What this task involves:
Omit all pictures and transcribe only the lines in the entries below that run from the line with "Model this scene" through the line with "v = V(p)-EYE;".

Input:
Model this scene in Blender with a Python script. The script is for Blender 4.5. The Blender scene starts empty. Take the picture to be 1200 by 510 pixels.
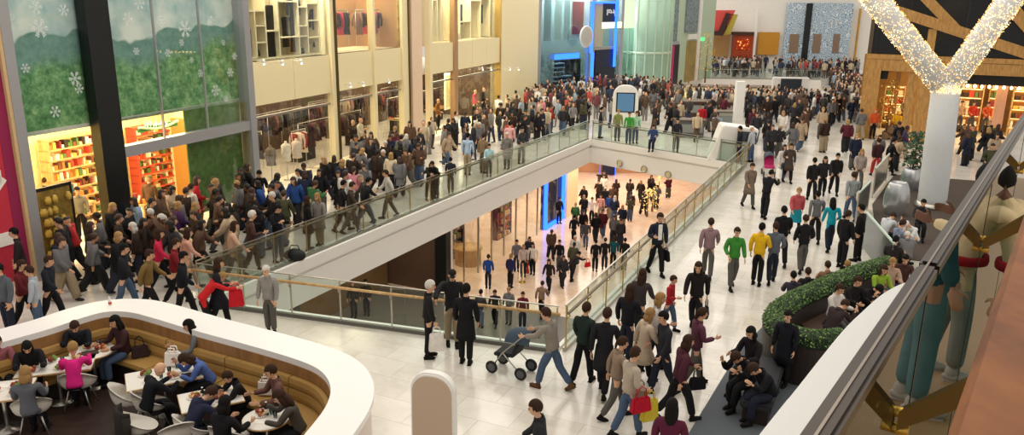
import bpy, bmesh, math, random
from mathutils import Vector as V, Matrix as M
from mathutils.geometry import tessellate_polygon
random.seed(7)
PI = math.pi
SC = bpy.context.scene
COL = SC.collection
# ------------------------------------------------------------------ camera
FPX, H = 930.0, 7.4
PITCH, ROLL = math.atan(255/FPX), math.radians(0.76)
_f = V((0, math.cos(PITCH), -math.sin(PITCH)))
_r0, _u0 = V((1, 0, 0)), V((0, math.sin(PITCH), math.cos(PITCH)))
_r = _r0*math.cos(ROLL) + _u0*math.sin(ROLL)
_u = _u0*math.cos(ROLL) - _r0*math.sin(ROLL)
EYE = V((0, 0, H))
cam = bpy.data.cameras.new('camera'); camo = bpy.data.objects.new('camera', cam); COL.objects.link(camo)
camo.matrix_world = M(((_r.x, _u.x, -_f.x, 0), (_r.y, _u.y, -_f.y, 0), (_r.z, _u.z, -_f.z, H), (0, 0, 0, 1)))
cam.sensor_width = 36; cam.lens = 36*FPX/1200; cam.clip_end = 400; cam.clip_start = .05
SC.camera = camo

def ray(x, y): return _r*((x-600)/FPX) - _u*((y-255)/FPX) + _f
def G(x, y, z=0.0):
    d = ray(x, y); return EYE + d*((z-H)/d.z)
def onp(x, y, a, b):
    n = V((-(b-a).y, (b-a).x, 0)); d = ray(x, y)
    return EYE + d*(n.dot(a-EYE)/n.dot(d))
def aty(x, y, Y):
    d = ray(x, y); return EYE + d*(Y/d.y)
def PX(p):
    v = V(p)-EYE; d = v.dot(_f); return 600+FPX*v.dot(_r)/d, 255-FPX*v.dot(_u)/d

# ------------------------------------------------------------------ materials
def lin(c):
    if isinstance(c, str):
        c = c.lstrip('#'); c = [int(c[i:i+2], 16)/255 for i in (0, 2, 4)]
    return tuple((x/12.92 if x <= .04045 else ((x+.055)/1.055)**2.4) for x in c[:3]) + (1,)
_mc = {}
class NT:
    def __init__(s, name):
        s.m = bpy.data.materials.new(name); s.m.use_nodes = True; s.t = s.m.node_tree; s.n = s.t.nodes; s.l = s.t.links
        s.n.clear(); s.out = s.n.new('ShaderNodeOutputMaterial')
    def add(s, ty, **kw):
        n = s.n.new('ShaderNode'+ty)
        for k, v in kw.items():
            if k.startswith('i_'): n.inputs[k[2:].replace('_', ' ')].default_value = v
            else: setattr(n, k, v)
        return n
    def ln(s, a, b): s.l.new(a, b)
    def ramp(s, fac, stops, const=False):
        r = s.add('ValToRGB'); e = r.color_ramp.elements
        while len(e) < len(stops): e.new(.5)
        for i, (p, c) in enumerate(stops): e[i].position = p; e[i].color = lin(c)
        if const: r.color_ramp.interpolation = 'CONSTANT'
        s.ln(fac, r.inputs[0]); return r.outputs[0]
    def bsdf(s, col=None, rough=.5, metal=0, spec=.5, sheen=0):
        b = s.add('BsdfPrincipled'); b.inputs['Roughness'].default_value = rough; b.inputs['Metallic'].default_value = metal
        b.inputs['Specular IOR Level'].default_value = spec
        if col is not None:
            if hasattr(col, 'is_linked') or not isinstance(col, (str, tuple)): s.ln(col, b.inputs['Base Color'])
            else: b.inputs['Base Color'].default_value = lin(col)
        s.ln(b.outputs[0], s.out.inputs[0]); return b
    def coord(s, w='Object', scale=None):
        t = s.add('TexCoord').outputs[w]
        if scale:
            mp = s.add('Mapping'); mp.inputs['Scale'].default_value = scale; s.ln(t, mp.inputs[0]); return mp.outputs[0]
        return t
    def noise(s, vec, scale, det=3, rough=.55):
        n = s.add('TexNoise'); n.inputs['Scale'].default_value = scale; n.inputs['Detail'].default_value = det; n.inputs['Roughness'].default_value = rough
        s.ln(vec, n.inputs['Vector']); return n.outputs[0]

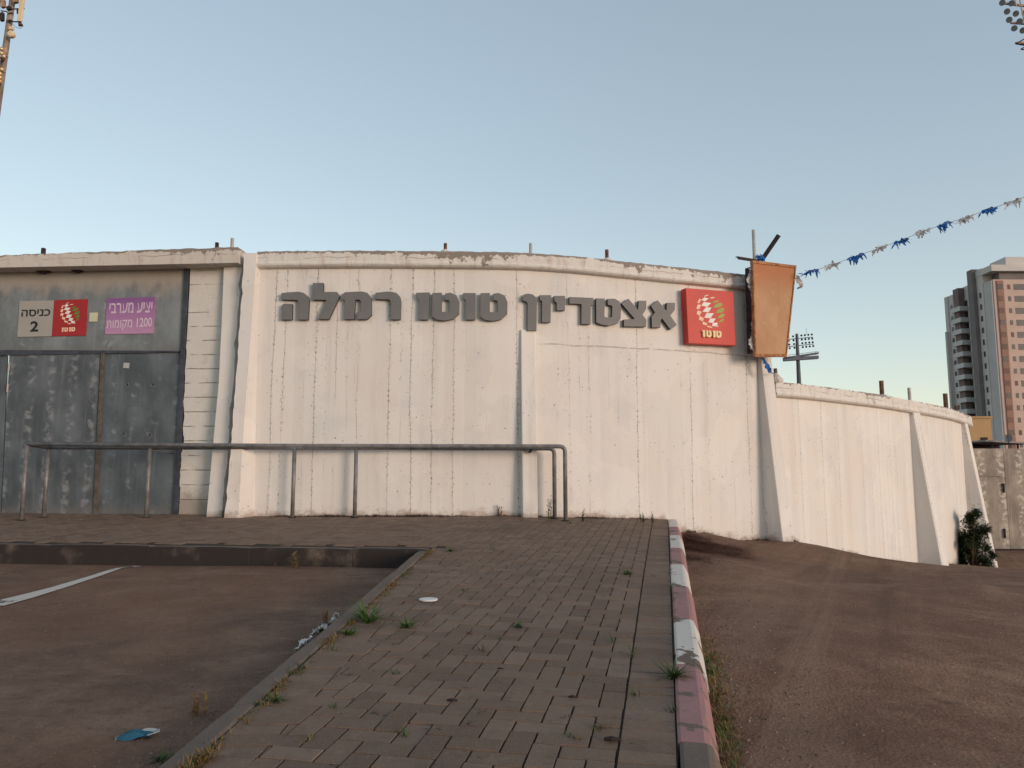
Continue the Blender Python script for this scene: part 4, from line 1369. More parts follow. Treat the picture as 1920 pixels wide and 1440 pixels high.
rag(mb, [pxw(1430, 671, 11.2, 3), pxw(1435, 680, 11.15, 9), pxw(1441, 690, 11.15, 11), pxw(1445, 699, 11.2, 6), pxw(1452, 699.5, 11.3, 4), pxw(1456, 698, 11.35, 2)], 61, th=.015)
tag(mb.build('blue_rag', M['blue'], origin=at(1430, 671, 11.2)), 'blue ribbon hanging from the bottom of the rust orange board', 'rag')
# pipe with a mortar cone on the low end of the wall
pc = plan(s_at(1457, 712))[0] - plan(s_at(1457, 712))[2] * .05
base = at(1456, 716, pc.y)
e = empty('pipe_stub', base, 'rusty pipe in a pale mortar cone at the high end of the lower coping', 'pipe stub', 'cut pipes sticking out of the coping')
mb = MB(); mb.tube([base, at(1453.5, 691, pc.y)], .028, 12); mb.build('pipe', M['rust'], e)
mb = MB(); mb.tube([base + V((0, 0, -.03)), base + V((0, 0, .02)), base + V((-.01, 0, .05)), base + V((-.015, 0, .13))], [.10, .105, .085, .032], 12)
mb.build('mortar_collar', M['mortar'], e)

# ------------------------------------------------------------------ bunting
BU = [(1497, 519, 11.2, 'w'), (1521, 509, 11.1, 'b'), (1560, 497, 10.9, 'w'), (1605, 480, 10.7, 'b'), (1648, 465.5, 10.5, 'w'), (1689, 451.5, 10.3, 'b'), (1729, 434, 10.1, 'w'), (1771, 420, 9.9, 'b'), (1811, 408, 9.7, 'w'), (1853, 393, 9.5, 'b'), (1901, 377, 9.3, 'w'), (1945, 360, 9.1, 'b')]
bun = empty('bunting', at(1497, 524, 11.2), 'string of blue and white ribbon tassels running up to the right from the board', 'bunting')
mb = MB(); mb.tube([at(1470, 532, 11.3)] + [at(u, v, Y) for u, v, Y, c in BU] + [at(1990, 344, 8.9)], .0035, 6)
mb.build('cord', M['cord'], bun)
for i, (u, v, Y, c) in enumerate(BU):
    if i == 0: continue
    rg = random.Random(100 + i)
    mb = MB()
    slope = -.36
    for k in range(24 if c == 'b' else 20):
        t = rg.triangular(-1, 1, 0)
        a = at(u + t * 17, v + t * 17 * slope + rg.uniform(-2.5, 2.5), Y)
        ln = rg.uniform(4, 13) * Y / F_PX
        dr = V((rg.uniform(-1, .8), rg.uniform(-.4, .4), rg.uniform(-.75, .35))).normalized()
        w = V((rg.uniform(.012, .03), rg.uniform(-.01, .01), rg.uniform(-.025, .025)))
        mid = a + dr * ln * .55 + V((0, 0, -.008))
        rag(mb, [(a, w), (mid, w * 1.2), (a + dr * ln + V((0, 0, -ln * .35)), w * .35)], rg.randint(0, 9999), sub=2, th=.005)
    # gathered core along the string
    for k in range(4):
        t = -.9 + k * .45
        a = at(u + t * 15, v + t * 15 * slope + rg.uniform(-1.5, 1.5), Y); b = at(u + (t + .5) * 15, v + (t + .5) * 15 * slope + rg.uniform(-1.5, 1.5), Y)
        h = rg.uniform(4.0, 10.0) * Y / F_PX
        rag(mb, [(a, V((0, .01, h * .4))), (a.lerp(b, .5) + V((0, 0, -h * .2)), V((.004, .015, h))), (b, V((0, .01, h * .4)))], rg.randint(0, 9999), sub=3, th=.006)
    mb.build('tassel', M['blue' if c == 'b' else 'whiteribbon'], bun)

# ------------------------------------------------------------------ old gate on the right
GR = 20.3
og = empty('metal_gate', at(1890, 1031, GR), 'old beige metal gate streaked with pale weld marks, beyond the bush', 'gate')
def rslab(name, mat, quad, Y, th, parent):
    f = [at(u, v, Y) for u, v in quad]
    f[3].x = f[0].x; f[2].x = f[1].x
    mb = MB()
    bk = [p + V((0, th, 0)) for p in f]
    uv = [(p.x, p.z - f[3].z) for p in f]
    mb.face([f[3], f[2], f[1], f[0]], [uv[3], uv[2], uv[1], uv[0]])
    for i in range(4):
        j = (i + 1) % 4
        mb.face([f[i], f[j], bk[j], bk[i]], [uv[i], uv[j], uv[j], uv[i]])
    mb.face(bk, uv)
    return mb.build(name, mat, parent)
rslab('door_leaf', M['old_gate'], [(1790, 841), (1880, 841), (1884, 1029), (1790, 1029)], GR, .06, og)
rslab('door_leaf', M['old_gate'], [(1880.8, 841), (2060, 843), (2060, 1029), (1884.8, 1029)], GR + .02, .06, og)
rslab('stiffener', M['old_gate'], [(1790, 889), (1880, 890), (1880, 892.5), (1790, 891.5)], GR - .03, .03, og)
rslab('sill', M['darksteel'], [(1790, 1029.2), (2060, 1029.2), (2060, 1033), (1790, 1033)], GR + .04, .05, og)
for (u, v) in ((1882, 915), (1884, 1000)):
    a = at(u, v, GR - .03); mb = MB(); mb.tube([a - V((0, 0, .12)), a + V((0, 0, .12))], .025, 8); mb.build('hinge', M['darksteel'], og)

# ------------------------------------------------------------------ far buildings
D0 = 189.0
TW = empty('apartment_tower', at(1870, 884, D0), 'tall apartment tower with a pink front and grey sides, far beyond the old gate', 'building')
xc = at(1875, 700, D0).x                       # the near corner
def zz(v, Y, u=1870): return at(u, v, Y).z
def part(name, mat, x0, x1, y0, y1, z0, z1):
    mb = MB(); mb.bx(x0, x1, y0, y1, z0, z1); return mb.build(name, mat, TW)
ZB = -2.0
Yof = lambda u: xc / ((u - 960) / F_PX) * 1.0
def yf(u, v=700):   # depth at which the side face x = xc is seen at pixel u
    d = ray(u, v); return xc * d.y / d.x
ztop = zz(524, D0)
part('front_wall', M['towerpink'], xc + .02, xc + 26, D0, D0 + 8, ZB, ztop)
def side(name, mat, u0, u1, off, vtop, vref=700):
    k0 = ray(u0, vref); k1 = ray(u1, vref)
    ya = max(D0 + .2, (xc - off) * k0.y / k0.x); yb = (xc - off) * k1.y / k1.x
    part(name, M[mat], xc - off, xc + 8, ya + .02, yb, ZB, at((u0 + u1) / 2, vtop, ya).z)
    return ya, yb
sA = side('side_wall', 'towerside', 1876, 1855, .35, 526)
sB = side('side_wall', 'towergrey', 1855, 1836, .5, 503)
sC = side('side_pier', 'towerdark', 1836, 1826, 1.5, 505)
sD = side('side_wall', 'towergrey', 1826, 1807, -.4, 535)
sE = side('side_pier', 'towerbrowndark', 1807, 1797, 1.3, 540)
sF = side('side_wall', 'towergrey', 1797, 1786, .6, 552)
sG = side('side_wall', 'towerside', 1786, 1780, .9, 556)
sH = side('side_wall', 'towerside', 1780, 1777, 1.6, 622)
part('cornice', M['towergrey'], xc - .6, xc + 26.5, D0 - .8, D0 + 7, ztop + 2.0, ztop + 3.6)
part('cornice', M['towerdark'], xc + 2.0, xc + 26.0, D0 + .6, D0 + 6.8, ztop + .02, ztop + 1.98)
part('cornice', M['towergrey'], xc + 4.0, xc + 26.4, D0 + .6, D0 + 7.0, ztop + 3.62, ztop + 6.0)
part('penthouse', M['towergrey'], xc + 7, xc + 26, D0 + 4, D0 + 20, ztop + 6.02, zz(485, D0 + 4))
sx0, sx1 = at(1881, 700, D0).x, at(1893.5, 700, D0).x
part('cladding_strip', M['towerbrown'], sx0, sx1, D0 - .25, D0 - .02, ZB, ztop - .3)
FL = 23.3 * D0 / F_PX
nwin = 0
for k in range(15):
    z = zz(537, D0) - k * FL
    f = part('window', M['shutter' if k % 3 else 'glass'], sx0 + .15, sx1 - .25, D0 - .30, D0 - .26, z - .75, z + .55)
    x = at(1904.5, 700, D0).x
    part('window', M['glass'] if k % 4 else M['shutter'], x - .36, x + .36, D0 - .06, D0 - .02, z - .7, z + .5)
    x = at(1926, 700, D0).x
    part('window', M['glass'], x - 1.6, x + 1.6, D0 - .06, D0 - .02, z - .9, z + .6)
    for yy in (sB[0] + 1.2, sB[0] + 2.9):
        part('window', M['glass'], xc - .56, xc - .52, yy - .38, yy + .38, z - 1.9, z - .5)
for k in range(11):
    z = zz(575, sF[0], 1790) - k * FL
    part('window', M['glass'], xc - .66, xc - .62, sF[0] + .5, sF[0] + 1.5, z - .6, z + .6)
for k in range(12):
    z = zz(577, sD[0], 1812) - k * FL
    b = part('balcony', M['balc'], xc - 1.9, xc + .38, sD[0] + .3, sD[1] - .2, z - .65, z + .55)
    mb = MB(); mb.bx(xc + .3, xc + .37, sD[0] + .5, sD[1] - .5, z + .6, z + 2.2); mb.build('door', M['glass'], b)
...
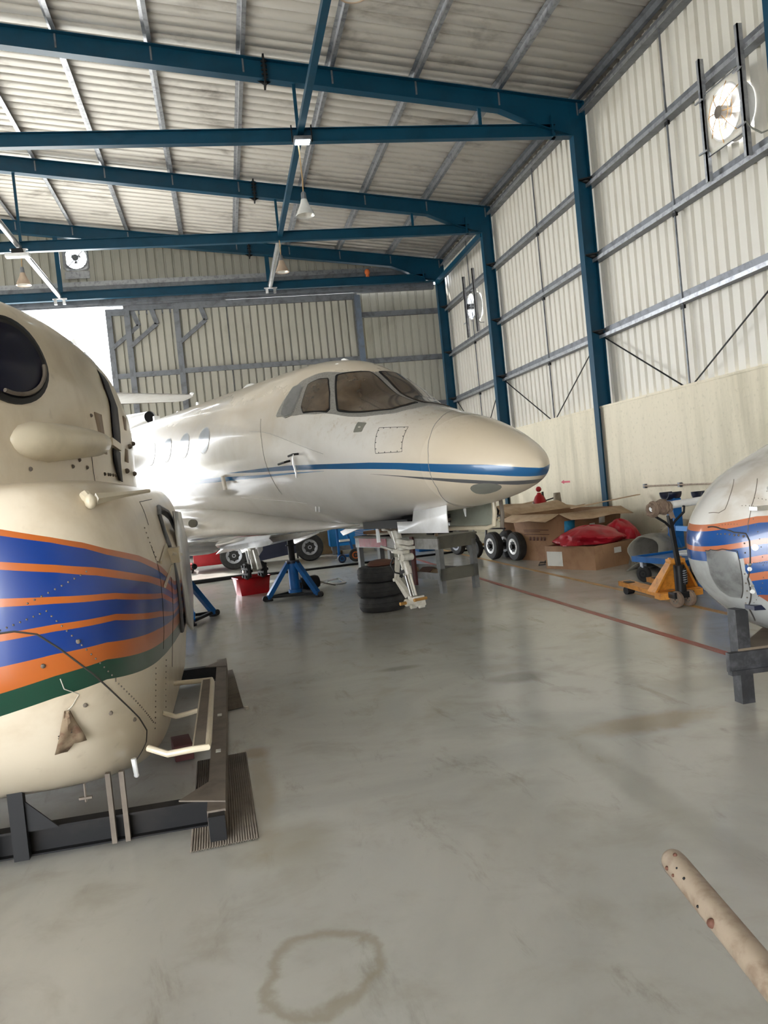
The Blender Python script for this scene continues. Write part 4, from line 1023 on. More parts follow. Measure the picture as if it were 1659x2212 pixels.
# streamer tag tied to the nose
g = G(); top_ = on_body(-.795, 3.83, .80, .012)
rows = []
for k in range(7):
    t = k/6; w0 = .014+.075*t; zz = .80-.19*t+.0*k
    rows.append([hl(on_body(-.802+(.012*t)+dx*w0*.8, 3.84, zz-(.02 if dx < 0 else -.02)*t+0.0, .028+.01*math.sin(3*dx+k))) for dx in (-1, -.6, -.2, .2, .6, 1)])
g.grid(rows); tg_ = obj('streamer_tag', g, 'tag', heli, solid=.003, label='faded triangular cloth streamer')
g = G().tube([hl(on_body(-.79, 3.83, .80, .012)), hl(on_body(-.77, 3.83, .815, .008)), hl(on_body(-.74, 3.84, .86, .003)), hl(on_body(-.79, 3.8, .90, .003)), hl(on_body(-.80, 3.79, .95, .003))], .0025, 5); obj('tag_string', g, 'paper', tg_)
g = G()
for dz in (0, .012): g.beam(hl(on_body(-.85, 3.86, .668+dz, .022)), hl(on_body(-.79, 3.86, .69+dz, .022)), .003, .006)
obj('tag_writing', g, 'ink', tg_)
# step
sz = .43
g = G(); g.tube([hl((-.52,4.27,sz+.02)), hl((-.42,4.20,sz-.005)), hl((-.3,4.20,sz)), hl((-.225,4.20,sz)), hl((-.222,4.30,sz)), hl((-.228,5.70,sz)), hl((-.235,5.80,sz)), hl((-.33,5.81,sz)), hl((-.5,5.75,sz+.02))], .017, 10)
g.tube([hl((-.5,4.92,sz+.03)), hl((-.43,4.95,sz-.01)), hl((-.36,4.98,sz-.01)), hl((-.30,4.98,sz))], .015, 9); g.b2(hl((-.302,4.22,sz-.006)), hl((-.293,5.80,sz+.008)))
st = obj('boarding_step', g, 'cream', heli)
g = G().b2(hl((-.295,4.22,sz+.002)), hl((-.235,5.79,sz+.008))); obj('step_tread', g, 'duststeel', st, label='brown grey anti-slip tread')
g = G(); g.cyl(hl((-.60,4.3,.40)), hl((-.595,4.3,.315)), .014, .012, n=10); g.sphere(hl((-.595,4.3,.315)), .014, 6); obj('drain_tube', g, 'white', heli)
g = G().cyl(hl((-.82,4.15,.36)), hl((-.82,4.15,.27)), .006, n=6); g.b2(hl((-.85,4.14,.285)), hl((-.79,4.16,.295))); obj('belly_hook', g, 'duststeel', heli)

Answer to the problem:
Model this scene in Blender with a Python script. The script is for Blender 4.5. The Blender scene starts empty. Take the picture to be 1200 by 510 pixels.
import bpy, bmesh, math, random
from mathutils import Vector as V, Matrix as M
from mathutils.geometry import tessellate_polygon
random.seed(7)
PI = math.pi
SC = bpy.context.scene
COL = SC.collection
# ------------------------------------------------------------------ camera
FPX, H = 930.0, 7.4
PITCH, ROLL = math.atan(255/FPX), math.radians(0.76)
_f = V((0, math.cos(PITCH), -math.sin(PITCH)))
_r0, _u0 = V((1, 0, 0)), V((0, math.sin(PITCH), math.cos(PITCH)))
_r = _r0*math.cos(ROLL) + _u0*math.sin(ROLL)
_u = _u0*math.cos(ROLL) - _r0*math.sin(ROLL)
EYE = V((0, 0, H))
cam = bpy.data.cameras.new('camera'); camo = bpy.data.objects.new('camera', cam); COL.objects.link(camo)
camo.matrix_world = M(((_r.x, _u.x, -_f.x, 0), (_r.y, _u.y, -_f.y, 0), (_r.z, _u.z, -_f.z, H), (0, 0, 0, 1)))
cam.sensor_width = 36; cam.lens = 36*FPX/1200; cam.clip_end = 400; cam.clip_start = .05
SC.camera = camo

def ray(x, y): return _r*((x-600)/FPX) - _u*((y-255)/FPX) + _f
def G(x, y, z=0.0):
    d = ray(x, y); return EYE + d*((z-H)/d.z)
def onp(x, y, a, b):
    n = V((-(b-a).y, (b-a).x, 0)); d = ray(x, y)
    return EYE + d*(n.dot(a-EYE)/n.dot(d))
def aty(x, y, Y):
    d = ray(x, y); return EYE + d*(Y/d.y)
def PX(p):
    v = V(p)-EYE; d = v.dot(_f); return 600+FPX*v.dot(_r)/d, 255-FPX*v.dot(_u)/d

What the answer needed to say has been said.